Effect of injection parameter and PODE addition on ultrafine particles of a F-T diesel engine and its distribution analysis

Coal-based Fischer-Tropsch (F-T) diesel and polyoxymethylene dimethyl ethers (PODE) show significant potential in reducing particulate matter (PM) emitted from direct injection compression ignition engines. In this study, the influence of fuel properties and injection parameters on PM reduction was investigated on a common-rail six-cylinder heavy engine. The petroleum diesel (marked as D100), F-T diesel (marked as FT100) and a blend of 80 % F-T diesel and 20 % PODE (marked as FTP20) were chosen as test fuels. The results show that, compared with D100, FT100 and FTP20 have earlier ignition timing, lower premixed and milder combustion, while FTP20 has longer combustion duration due to its low heating value and high injection pulse width. With the addition of PODE, the ultrafine particles with a diameter >100 nm significantly decrease, while the ultrafine particles with a diameter less than 50 nm increases, and the size of ultrafine particles from 50 to 100 nm almost decreases. As the injection timing (θ_in) advances and common-rail pressure (P_cr) increases, the distribution of particle shifts towards smaller sizes, and the bimodal distribution are observed.

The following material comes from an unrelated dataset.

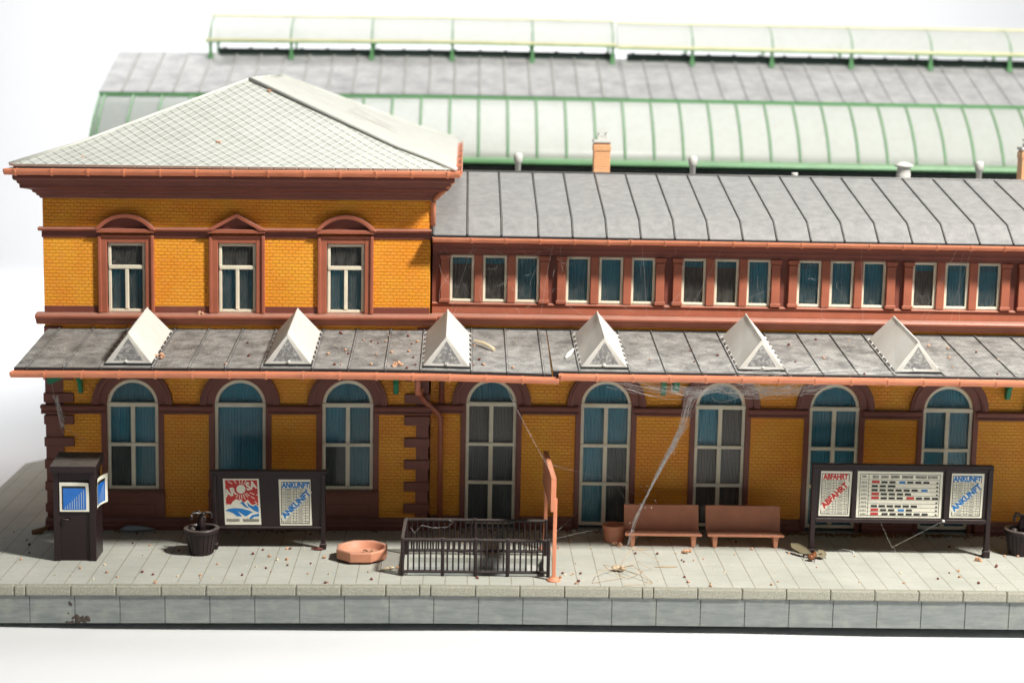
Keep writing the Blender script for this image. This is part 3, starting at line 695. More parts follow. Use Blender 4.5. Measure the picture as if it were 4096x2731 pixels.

Furthermore, the distribution fitting of particle size is conducted using Gaussian and Gamma distribution. It is concluded that Gamma distribution can better replicate the bimodal distribution trend of UFPs under various fuels types, θ_in and P_cr, facilitating the further analysis of ultrafine particles. In summary, coupling injection parameter and PODE addition is an effective way to improve particulate emissions for F-T diesel, and Gamma distribution can be applied to predict the size distribution of UFPs and help generate control strategies under various parameters.